WRITTEN REQUEST
Your task is to retype each line of the data below exactly.
++++ DATA SHOWN
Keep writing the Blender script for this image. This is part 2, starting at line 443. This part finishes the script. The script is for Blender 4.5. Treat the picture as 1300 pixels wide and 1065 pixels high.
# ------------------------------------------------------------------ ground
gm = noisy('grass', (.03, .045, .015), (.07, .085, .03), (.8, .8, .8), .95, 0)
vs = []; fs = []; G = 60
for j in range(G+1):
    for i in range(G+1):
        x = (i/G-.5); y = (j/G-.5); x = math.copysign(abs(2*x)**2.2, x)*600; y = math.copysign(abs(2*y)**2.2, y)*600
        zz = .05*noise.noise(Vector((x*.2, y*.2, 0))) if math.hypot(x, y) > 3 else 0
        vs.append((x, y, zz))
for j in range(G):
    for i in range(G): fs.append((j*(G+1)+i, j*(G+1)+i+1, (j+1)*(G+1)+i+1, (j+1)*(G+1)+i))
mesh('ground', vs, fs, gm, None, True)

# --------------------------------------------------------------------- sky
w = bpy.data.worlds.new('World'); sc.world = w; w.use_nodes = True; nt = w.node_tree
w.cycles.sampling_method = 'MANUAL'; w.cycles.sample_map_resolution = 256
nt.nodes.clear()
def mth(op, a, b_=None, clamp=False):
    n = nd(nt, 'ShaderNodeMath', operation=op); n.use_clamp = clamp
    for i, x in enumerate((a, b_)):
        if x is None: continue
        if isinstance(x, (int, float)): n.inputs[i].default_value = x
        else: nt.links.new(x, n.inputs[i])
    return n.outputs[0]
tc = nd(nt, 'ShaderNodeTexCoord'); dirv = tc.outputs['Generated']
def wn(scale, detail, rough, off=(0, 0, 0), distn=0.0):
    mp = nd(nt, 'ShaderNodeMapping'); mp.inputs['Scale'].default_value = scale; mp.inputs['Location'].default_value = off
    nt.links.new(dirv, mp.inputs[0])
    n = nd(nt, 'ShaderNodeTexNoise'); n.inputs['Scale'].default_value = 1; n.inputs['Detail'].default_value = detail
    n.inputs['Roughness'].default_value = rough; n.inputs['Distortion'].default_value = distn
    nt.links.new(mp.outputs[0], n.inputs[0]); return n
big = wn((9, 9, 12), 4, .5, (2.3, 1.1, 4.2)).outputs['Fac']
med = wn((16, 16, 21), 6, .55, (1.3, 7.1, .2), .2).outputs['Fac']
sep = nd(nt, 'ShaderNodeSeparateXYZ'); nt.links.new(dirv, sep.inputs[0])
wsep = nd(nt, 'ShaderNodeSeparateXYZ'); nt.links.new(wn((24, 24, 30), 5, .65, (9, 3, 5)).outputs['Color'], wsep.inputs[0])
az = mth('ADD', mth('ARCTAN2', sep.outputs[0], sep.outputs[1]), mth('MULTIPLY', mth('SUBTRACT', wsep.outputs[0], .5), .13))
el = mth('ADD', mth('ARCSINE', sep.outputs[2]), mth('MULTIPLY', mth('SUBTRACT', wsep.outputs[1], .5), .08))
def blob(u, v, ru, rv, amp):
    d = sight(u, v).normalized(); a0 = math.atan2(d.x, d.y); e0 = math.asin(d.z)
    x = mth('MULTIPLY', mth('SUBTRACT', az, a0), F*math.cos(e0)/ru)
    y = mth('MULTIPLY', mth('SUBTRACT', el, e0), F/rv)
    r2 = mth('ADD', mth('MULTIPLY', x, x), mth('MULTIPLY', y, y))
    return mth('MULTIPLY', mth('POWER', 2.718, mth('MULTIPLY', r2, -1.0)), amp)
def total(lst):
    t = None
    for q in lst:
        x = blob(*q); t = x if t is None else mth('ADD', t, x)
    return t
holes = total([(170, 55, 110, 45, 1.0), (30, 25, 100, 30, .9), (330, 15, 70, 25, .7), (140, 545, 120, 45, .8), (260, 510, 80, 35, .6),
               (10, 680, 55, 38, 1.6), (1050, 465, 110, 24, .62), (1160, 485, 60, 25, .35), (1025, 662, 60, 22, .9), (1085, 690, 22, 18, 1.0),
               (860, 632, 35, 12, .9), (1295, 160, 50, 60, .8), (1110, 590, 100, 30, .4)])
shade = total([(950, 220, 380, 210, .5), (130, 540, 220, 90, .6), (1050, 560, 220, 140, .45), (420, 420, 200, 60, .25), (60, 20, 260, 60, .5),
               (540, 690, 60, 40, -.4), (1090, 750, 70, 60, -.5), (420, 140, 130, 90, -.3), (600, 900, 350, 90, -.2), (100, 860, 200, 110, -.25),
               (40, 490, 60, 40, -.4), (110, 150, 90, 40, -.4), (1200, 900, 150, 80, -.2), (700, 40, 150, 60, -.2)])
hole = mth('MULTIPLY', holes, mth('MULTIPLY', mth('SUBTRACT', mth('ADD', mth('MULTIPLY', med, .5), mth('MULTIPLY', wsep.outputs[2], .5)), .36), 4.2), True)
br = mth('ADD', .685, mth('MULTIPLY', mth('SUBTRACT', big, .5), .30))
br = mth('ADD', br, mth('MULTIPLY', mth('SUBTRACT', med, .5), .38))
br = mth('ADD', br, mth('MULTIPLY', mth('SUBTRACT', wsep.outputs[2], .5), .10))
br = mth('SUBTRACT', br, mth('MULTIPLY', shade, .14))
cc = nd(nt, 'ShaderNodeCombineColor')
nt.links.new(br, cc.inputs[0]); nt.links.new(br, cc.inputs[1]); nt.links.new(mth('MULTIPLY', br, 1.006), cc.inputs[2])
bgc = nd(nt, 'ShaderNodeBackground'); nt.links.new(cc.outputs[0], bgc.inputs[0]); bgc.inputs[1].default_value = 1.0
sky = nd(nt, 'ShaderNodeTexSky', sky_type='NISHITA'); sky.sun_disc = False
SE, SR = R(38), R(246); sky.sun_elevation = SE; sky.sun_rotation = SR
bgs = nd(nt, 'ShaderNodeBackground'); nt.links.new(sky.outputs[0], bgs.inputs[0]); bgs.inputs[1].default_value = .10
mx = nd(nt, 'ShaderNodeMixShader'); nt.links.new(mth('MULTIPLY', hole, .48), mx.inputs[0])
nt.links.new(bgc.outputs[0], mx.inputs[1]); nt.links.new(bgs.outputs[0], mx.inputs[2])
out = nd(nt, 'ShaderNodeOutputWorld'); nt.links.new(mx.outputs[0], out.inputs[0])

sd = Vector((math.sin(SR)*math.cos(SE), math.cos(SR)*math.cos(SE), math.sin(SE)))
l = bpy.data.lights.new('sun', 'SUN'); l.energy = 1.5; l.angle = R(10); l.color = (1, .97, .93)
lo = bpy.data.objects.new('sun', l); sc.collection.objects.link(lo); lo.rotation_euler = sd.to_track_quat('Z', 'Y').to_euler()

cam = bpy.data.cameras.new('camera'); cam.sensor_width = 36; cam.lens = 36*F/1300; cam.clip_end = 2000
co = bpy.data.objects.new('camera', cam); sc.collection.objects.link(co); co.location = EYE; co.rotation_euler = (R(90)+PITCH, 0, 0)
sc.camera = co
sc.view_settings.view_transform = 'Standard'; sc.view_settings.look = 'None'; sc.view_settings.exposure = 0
++++++++
SOLUTION
Keep writing the Blender script for this image. This is part 2, starting at line 443. This part finishes the script. The script is for Blender 4.5. Treat the picture as 1300 pixels wide and 1065 pixels high.
# ------------------------------------------------------------------ ground
gm = noisy('grass', (.03, .045, .015), (.07, .085, .03), (.8, .8, .8), .95, 0)
vs = []; fs = []; G = 60
for j in range(G+1):
    for i in range(G+1):
        x = (i/G-.5); y = (j/G-.5); x = math.copysign(abs(2*x)**2.2, x)*600; y = math.copysign(abs(2*y)**2.2, y)*600
        zz = .05*noise.noise(Vector((x*.2, y*.2, 0))) if math.hypot(x, y) > 3 else 0
        vs.append((x, y, zz))
for j in range(G):
    for i in range(G): fs.append((j*(G+1)+i, j*(G+1)+i+1, (j+1)*(G+1)+i+1, (j+1)*(G+1)+i))
mesh('ground', vs, fs, gm, None, True)

# --------------------------------------------------------------------- sky
w = bpy.data.worlds.new('World'); sc.world = w; w.use_nodes = True; nt = w.node_tree
w.cycles.sampling_method = 'MANUAL'; w.cycles.sample_map_resolution = 256
nt.nodes.clear()
def mth(op, a, b_=None, clamp=False):
    n = nd(nt, 'ShaderNodeMath', operation=op); n.use_clamp = clamp
    for i, x in enumerate((a, b_)):
        if x is None: continue
        if isinstance(x, (int, float)): n.inputs[i].default_value = x
        else: nt.links.new(x, n.inputs[i])
    return n.outputs[0]
tc = nd(nt, 'ShaderNodeTexCoord'); dirv = tc.outputs['Generated']
def wn(scale, detail, rough, off=(0, 0, 0), distn=0.0):
    mp = nd(nt, 'ShaderNodeMapping'); mp.inputs['Scale'].default_value = scale; mp.inputs['Location'].default_value = off
    nt.links.new(dirv, mp.inputs[0])
    n = nd(nt, 'ShaderNodeTexNoise'); n.inputs['Scale'].default_value = 1; n.inputs['Detail'].default_value = detail
    n.inputs['Roughness'].default_value = rough; n.inputs['Distortion'].default_value = distn
    nt.links.new(mp.outputs[0], n.inputs[0]); return n
big = wn((9, 9, 12), 4, .5, (2.3, 1.1, 4.2)).outputs['Fac']
med = wn((16, 16, 21), 6, .55, (1.3, 7.1, .2), .2).outputs['Fac']
sep = nd(nt, 'ShaderNodeSeparateXYZ'); nt.links.new(dirv, sep.inputs[0])
wsep = nd(nt, 'ShaderNodeSeparateXYZ'); nt.links.new(wn((24, 24, 30), 5, .65, (9, 3, 5)).outputs['Color'], wsep.inputs[0])
az = mth('ADD', mth('ARCTAN2', sep.outputs[0], sep.outputs[1]), mth('MULTIPLY', mth('SUBTRACT', wsep.outputs[0], .5), .13))
el = mth('ADD', mth('ARCSINE', sep.outputs[2]), mth('MULTIPLY', mth('SUBTRACT', wsep.outputs[1], .5), .08))
def blob(u, v, ru, rv, amp):
    d = sight(u, v).normalized(); a0 = math.atan2(d.x, d.y); e0 = math.asin(d.z)
    x = mth('MULTIPLY', mth('SUBTRACT', az, a0), F*math.cos(e0)/ru)
    y = mth('MULTIPLY', mth('SUBTRACT', el, e0), F/rv)
    r2 = mth('ADD', mth('MULTIPLY', x, x), mth('MULTIPLY', y, y))
    return mth('MULTIPLY', mth('POWER', 2.718, mth('MULTIPLY', r2, -1.0)), amp)
def total(lst):
    t = None
    for q in lst:
        x = blob(*q); t = x if t is None else mth('ADD', t, x)
    return t
holes = total([(170, 55, 110, 45, 1.0), (30, 25, 100, 30, .9), (330, 15, 70, 25, .7), (140, 545, 120, 45, .8), (260, 510, 80, 35, .6),
               (10, 680, 55, 38, 1.6), (1050, 465, 110, 24, .62), (1160, 485, 60, 25, .35), (1025, 662, 60, 22, .9), (1085, 690, 22, 18, 1.0),
               (860, 632, 35, 12, .9), (1295, 160, 50, 60, .8), (1110, 590, 100, 30, .4)])
shade = total([(950, 220, 380, 210, .5), (130, 540, 220, 90, .6), (1050, 560, 220, 140, .45), (420, 420, 200, 60, .25), (60, 20, 260, 60, .5),
               (540, 690, 60, 40, -.4), (1090, 750, 70, 60, -.5), (420, 140, 130, 90, -.3), (600, 900, 350, 90, -.2), (100, 860, 200, 110, -.25),
               (40, 490, 60, 40, -.4), (110, 150, 90, 40, -.4), (1200, 900, 150, 80, -.2), (700, 40, 150, 60, -.2)])
hole = mth('MULTIPLY', holes, mth('MULTIPLY', mth('SUBTRACT', mth('ADD', mth('MULTIPLY', med, .5), mth('MULTIPLY', wsep.outputs[2], .5)), .36), 4.2), True)
br = mth('ADD', .685, mth('MULTIPLY', mth('SUBTRACT', big, .5), .30))
br = mth('ADD', br, mth('MULTIPLY', mth('SUBTRACT', med, .5), .38))
br = mth('ADD', br, mth('MULTIPLY', mth('SUBTRACT', wsep.outputs[2], .5), .10))
br = mth('SUBTRACT', br, mth('MULTIPLY', shade, .14))
cc = nd(nt, 'ShaderNodeCombineColor')
nt.links.new(br, cc.inputs[0]); nt.links.new(br, cc.inputs[1]); nt.links.new(mth('MULTIPLY', br, 1.006), cc.inputs[2])
bgc = nd(nt, 'ShaderNodeBackground'); nt.links.new(cc.outputs[0], bgc.inputs[0]); bgc.inputs[1].default_value = 1.0
sky = nd(nt, 'ShaderNodeTexSky', sky_type='NISHITA'); sky.sun_disc = False
SE, SR = R(38), R(246); sky.sun_elevation = SE; sky.sun_rotation = SR
bgs = nd(nt, 'ShaderNodeBackground'); nt.links.new(sky.outputs[0], bgs.inputs[0]); bgs.inputs[1].default_value = .10
mx = nd(nt, 'ShaderNodeMixShader'); nt.links.new(mth('MULTIPLY', hole, .48), mx.inputs[0])
nt.links.new(bgc.outputs[0], mx.inputs[1]); nt.links.new(bgs.outputs[0], mx.inputs[2])
out = nd(nt, 'ShaderNodeOutputWorld'); nt.links.new(mx.outputs[0], out.inputs[0])

sd = Vector((math.sin(SR)*math.cos(SE), math.cos(SR)*math.cos(SE), math.sin(SE)))
l = bpy.data.lights.new('sun', 'SUN'); l.energy = 1.5; l.angle = R(10); l.color = (1, .97, .93)
lo = bpy.data.objects.new('sun', l); sc.collection.objects.link(lo); lo.rotation_euler = sd.to_track_quat('Z', 'Y').to_euler()

cam = bpy.data.cameras.new('camera'); cam.sensor_width = 36; cam.lens = 36*F/1300; cam.clip_end = 2000
co = bpy.data.objects.new('camera', cam); sc.collection.objects.link(co); co.location = EYE; co.rotation_euler = (R(90)+PITCH, 0, 0)
sc.camera = co
sc.view_settings.view_transform = 'Standard'; sc.view_settings.look = 'None'; sc.view_settings.exposure = 0